The tipsiness of the second half left me feeling a bit miffed.
He mixed up lines in 'If...', and not in the knowing way BabyBird
does when he's had a few ales... (i.e. most of the time, as
far as I can tell). It dawned on me that, far from telling
me anything new about the man and his music, this was less
exciting than sitting at home, with a Duff beer and fattening
snack food, listening to the CD.
The
sound was poor, which didn't help. I can't help being picky
about sound, I'm a sound engineer. The vocals were too loud
and too distorted. The drumkit also too loud. I wanted to
hear the orchestra more clearly. I wanted to get them in a
studio, mic everything up and rebalance the whole damn show.
A
young woman presented Neil with a single rose, and he vanished
into the audience; the orchestra vamped and us folk in the
balcony were left with nothing much to do for ten minutes.
We couldn't see where he'd gone or what he was up to. I looked
at my watch and wondered how long he'd be AWOL.
For
the encore, all the kids piled down the front, swaying appropraitely
for 'A Drinking Song', a perfect encore song and one that
benefits from the singer's inebriation. I wish he'd left it
at that, though. The kids on the balcony also piled down to
the front, so our view was totally blocked. I could feel the
balcony shake slightly, and wondered if the building could
cope with this. Fortunately there is nothing more un-coordinated
than a hundred white, middle class teenagers dancing, so there
was no chance of serious structural damage.
His
final encore, ELO's 'Mr Blue Sky' fell apart totally. Neil
asked the NME, Melody Maker, VOX etc. to pretend it didn't
happen. Sorry mate, you didn't ask meeeeee.

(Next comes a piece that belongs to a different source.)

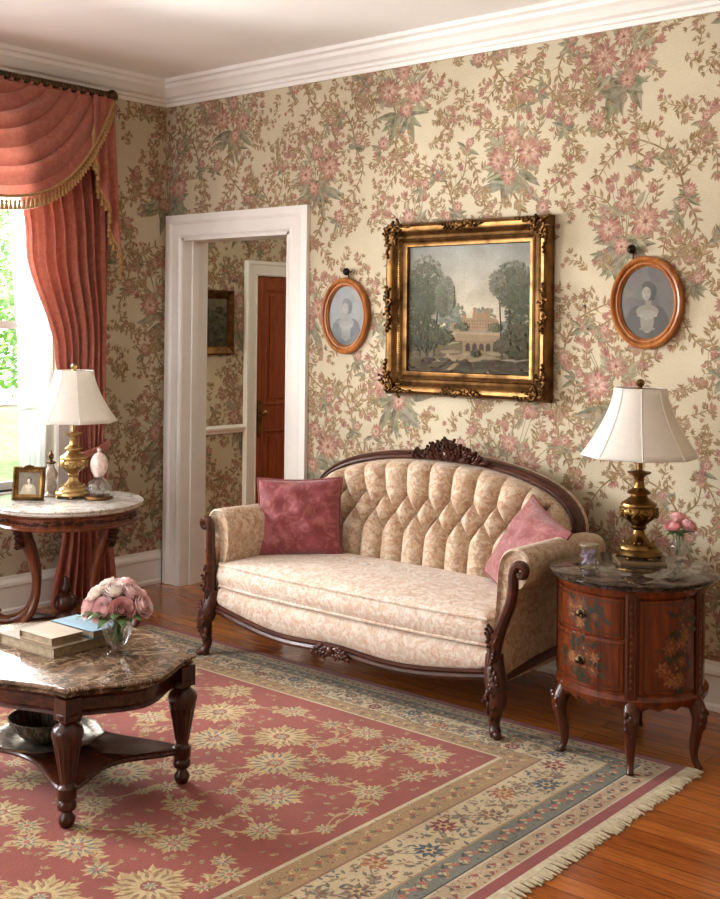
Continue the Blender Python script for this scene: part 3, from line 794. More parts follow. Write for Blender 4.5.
# crest rail outline (right half, x offset / z)
half=[(0,.945),(.12,.942),(.28,.932),(.43,.908),(.565,.872),(.67,.822),(.735,.755),(.752,.69),(.725,.635)]
hp=spline([(a,b,0) for a,b in half],8)
out=[(CX-p.x,p.y) for p in reversed(hp)]+[(CX+p.x,p.y) for p in hp[1:]]
BY=lambda z:-.235+(z-.45)*.13      # raked back plane
rp=[(-.004,-.02),(-.004,.036),(.004,.046),(.013,.042),(.022,.048),(.031,.040),(.036,.024),(.036,-.02)]
mb=MB(); moulding(mb,out,rp,lambda x,z,h:(x,BY(z)-h+.03,z),False)
cr=sp('crest_rail',mb,'sofawood')
# carved foliage on the crest
rg=random.Random(4); mb=MB()
def carved(mb,x,y,z,ang,l,w,d=.012,curl=.012):
    """leaf shaped relief with a rolled tip (in the xz plane)"""
    ca,sa=cos(ang),sin(ang)
    rot=Matrix.Rotation(-ang,3,'Y')
    mb.ell((x+ca*l*.45,y,z+sa*l*.45),(l*.5,d,w),rot,8,6)
    mb.ell((x+ca*l*.95,y-d*.5,z+sa*l*.95),(curl,d,curl),None,7,5)
for i in range(150):
    u=rg.gauss(0,.085); u=max(-.215,min(.215,u)); hh=.098*max(.08,1-(abs(u)/.215)**.9)
    v=hh*rg.uniform(-.05,.80)
    carved(mb,CX+.065+u,BY(.95)-.018-rg.uniform(0,.022),.945+v-.10*u*u*6*.1,pi/2-u*5.5+rg.uniform(-.5,.5),.030+.012*rg.random(),.0075,.012,.0072)
for i in range(-4,5): carved(mb,CX+.065+i*.016,BY(.95)-.026,.95,pi/2-i*.28,.088-.005*abs(i),.0105,.012,.010)
mb.ell((CX+.065,BY(.95)-.038,.975),(.018,.012,.022),None,10,6)
sp('carved_crest',mb,'sofawood',cr,fix=True)
cr.children[0].location=(0,0,0)
# tufted back
N1=12; SP=1.52/N1
ZB=.40
def topz(x):
    x=abs(x-CX)
    best=.63
    for p,q in zip(hp,hp[1:]):
        if p.x<=x<=q.x and q.x>p.x: return p.y+(q.y-p.y)*(x-p.x)/(q.x-p.x)
    return best if x>.752 else .68
rowz=[.775,.69,.605]
btn=[]
for r,z in enumerate(rowz):
    for i in range(-8,9):
        x=CX+(i+(.5 if r%2 else 0))*SP
        if abs(x-CX)<.715 and topz(x)-z>.05: btn.append((x,z,r))
segs=[]
for x,z,r in btn:
    if r==0: segs.append((x,z,CX+(x-CX)*1.12,topz(x)+.03))
    if r==2: segs.append((x,z,x,ZB-.05))
    for x2,z2,r2 in btn:
        if r2==r+1 and abs(abs(x2-x)-SP/2)<.01: segs.append((x,z,x2,z2))
def tuft(x,z):
    d=9
    for ax,az,bx,bz in segs:
        if abs(x-(ax+bx)/2)>.13+abs(ax-bx)/2: continue
        vx,vz=bx-ax,bz-az; t=max(0,min(1,((x-ax)*vx+(z-az)*vz)/(vx*vx+vz*vz)))
        q=(x-ax-t*vx)**2+(z-az-t*vz)**2
        if q<d: d=q
    d=sqrt(d)
    k=min(1,d/.0625); h=.078*sqrt(max(0,1-(1-k)**2))
    b=9
    for bx,bz,r in btn:
        q=(x-bx)**2+(z-bz)**2
        if q<b: b=q
    h-=.018*math.exp(-sqrt(b)/.016)
    return h
mb=MB()
def tfn(u,v):
    x=CX+(u*2-1)*.75; zt=topz(x)-.008; z=ZB+(zt-ZB)*v
    e=min(1,(zt-z)/.05)*min(1,(.75-abs(x-CX))/.05+.15); e=sqrt(max(0,1-(1-e)**2))
    return (x,BY(z)-.004-.03*e-tuft(x,z)*e,z)
mb.grid(tfn,260,110)
mb2=MB(); mb2.loft([[(x,BY(z)+.02,z) for x,z in out],[(x,BY(z)+.035,z) for x,z in out]])
back=sp('tufted_backrest',mb,'sofa',angle=180,fix=False)
bm_=MB(); bm_.ell((0,0,0),(.009,.006,.009),None,10,6); first=None
for x,z,r in btn:
    L_=(x-SO[0],BY(z)-.030-SO[1],z)
    if first is None: first=build('button',bm_,M['sofa'],back,loc=L_)
    else: dup(first,back,L_)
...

We wondered aloud
how many of the kids thought it was a Neil Hannon song anyway.
We
strolled off into the night, a little sad. I realised that
I like Neil Hannon's music, I admire it, but he doesn't really
get me there. I don't adore his songs. I had
also over-estimated the average age of his fan-base by about
twenty years. But then I am Becoming More Like Homer.